The second code was the Consensus Algorithm which would be used to calculate the necessary matrix between all of the individual nodes of the network. By using the generic matrix as seen here. Each line represents the data stream that would go through each node. In order to best implement this algorithm and insure that each point is staying level with the others, which is to say no node can finish their line of data before any other node, a sleep command is used to delay every node after the multiplication of the input data with a point of the matrix is complete.

5.       Problems Faced

While trying to apply the knowledge learned through the research done for this project and integrating the hardware many different obstacles were encountered. The first such issue was attempting to image the boards. While loading the operating systems for each board, one board happened to keep deleting the image. After some time and research into the problem, it turned out to just be a simple error where the board needed to be restarted each time it was activated in order to reload the operating system onto it. In the end this was a minor setback and has little to no effect on the functionality of the board.
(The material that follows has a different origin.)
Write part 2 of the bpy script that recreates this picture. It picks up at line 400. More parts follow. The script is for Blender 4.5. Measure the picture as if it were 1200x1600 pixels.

Another issue faced was trying to set up the WiFi that is built into each beaglebone. This problem was unexplainable, as every instruction was clearly followed, yet issues still persisted. However, this proved to be workable, as the Xbees themselves come with their own form of wireless communication rendering the native WiFi of the beaglebones irrelevant.

The final major issue that appeared during the project was the actual creation of the mesh network using XCTU. While it was successfully completed at first by configuring one node to be a coordinator and the rest as routers, an issue occurred while trying to create the network using all routers. After doing further research, this should be easily fixable by reconfiguring one of the nodes as a coordinator. The research suggests that in order for the network to exist at all at least one node must be designated as a coordinator otherwise issues will most likely occur. The coordinator label itself is just a name, as it offers the same functionality as a router, meaning that the integrity of the central controller free design would still hold up.

6.      Next Steps

Continuing on with this project, hopefully the issue involving XCTU can be quickly cleared up. Once that has been done, the two different codes can be uploaded onto each individual board and tested to prove their functionality. After that, all that is left is the continual debugging of the codes until the network is operational. Further research can also be done into the efficiency of the network. For instance, the use of Series 1 Xbees in place of the currently used Series 2 ones may prove to make the mesh network design simpler and streamline the communication process.